- [GIVEN PROBLEM]: Give the number of lines in the data that hold the string "scene". Nothing else is needed.
* BEGIN INFORMATION SHOWN *
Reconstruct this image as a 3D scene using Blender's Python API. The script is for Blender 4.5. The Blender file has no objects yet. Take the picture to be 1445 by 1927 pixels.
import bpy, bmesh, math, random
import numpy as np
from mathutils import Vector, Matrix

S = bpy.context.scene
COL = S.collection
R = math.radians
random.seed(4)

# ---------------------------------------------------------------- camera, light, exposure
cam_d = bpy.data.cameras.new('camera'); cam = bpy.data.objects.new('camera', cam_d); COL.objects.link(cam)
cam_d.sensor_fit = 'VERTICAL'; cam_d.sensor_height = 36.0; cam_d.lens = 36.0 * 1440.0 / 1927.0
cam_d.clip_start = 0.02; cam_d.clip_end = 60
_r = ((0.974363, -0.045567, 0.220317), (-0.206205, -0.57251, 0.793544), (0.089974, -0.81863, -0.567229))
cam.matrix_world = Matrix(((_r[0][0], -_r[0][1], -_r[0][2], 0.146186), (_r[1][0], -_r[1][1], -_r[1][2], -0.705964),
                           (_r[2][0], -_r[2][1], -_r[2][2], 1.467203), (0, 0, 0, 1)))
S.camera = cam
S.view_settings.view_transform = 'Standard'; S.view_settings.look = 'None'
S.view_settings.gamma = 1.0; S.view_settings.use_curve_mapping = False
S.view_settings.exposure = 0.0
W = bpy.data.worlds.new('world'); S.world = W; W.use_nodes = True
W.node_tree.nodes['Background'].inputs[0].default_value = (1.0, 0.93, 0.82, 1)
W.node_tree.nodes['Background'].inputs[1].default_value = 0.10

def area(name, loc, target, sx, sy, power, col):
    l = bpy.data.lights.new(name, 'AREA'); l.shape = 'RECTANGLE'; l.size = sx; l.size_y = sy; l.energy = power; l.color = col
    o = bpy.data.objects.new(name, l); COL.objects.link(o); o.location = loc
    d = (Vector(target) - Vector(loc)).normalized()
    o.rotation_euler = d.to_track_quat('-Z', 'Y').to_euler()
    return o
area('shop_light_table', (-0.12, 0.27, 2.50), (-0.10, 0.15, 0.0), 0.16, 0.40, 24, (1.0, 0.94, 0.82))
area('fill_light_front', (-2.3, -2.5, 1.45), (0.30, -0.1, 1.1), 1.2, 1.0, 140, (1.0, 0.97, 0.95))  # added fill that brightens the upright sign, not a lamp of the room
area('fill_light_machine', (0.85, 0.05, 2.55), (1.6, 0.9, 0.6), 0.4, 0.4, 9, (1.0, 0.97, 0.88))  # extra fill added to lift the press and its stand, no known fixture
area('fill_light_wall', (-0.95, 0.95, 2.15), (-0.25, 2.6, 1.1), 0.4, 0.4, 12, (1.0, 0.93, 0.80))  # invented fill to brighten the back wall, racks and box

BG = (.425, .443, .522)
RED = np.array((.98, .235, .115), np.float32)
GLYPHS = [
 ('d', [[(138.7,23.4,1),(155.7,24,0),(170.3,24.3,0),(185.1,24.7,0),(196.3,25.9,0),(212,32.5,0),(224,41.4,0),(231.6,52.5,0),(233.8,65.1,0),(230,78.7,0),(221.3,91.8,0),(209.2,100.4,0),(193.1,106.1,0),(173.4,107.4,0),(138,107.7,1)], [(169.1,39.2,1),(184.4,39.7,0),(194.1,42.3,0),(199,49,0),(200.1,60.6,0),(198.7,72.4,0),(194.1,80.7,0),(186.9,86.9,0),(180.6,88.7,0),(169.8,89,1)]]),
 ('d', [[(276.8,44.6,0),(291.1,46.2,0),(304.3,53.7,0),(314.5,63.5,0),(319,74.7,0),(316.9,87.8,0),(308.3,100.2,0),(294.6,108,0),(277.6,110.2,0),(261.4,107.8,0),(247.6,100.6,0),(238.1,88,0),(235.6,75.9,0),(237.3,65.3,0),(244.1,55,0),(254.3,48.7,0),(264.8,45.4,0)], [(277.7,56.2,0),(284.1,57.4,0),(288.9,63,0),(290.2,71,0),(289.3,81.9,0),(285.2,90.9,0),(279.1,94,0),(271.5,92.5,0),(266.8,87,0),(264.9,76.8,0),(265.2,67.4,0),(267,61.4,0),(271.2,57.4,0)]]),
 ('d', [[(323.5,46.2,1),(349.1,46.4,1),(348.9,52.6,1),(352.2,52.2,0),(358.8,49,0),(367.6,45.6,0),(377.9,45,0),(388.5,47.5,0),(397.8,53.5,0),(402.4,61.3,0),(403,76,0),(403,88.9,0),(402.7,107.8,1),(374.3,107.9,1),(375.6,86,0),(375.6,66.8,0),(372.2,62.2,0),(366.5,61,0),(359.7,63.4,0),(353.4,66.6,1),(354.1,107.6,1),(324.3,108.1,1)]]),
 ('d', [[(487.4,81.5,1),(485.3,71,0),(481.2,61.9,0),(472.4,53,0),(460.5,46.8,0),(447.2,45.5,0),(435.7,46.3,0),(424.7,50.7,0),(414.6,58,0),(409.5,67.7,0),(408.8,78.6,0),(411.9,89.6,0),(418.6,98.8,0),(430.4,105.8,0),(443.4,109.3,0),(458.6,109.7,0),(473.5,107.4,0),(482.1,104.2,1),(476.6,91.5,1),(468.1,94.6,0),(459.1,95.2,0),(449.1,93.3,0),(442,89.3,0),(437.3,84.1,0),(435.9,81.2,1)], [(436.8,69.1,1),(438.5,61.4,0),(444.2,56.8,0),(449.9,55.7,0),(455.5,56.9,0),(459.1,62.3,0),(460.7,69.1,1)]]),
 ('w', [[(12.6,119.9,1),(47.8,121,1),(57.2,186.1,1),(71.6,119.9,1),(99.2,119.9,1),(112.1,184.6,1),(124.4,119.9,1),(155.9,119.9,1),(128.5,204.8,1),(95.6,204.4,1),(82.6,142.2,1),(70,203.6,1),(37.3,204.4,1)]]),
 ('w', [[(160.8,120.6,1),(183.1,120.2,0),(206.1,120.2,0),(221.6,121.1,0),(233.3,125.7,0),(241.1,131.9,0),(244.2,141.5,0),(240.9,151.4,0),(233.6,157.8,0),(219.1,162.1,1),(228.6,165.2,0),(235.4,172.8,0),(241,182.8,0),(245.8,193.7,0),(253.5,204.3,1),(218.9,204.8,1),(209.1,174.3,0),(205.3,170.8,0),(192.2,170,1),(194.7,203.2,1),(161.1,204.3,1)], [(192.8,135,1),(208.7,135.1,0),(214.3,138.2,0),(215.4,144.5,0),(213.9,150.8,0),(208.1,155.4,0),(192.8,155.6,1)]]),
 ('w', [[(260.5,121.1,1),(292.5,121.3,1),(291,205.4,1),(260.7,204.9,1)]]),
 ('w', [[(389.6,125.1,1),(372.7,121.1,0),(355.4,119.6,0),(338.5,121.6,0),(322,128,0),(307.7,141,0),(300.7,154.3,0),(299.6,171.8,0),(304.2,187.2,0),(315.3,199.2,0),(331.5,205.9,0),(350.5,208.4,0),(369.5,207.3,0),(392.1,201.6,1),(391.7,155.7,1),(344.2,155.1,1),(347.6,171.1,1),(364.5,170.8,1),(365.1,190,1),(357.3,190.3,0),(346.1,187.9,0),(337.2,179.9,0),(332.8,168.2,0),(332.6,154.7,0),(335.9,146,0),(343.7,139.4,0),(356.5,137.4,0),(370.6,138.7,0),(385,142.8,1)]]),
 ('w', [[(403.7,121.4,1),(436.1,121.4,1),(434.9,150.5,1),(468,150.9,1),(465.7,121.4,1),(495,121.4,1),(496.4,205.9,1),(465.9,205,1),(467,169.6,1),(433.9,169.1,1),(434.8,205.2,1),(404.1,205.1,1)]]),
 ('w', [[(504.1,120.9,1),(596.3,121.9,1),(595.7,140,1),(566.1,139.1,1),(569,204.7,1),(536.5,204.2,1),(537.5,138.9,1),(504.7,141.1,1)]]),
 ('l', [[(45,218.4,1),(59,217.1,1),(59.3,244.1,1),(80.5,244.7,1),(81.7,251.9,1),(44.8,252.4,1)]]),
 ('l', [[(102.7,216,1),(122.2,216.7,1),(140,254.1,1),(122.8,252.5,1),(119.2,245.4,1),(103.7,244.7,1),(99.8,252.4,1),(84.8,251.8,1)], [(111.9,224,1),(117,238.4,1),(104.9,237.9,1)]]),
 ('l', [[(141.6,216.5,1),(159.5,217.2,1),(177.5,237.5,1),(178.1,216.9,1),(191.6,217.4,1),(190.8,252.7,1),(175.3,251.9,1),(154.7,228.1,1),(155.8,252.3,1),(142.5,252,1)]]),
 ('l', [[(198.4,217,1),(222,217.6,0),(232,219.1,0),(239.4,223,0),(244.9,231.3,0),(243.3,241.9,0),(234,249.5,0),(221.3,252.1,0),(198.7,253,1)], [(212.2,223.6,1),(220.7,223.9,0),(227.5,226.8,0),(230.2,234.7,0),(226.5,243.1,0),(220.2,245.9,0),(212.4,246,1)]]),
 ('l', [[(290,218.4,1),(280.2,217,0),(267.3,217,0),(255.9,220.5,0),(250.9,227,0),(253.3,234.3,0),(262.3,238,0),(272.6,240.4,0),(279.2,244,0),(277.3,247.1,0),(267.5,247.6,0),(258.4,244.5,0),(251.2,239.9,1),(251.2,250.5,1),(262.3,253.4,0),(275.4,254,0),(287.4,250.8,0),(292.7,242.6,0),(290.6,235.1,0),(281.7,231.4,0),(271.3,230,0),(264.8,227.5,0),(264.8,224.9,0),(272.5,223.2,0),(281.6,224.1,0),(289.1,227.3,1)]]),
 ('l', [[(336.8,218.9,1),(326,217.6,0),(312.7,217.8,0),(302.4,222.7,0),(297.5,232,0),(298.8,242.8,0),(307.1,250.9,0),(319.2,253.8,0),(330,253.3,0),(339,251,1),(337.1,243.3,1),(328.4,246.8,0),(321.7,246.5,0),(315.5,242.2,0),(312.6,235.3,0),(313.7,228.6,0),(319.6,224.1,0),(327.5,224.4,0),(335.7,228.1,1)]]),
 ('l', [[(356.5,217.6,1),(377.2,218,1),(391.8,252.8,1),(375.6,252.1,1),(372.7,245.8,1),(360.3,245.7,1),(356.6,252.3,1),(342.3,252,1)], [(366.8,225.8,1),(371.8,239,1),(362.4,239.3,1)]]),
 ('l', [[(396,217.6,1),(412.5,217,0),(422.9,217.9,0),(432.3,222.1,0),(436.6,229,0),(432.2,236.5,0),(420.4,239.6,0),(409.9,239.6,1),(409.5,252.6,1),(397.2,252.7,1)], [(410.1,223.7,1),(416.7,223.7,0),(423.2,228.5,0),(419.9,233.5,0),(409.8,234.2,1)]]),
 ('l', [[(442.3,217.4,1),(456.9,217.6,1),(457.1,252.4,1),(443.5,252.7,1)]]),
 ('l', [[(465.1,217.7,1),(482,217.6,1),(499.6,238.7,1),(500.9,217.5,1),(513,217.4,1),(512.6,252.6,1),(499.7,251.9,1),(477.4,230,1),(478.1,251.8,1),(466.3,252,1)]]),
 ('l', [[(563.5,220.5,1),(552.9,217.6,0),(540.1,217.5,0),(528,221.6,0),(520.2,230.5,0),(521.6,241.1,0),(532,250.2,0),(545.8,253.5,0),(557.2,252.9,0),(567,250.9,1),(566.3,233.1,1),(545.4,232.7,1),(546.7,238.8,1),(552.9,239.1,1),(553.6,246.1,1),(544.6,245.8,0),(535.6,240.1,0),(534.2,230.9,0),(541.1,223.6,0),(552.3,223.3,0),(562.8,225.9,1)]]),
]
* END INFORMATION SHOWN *
- [TASK RESULT]: 2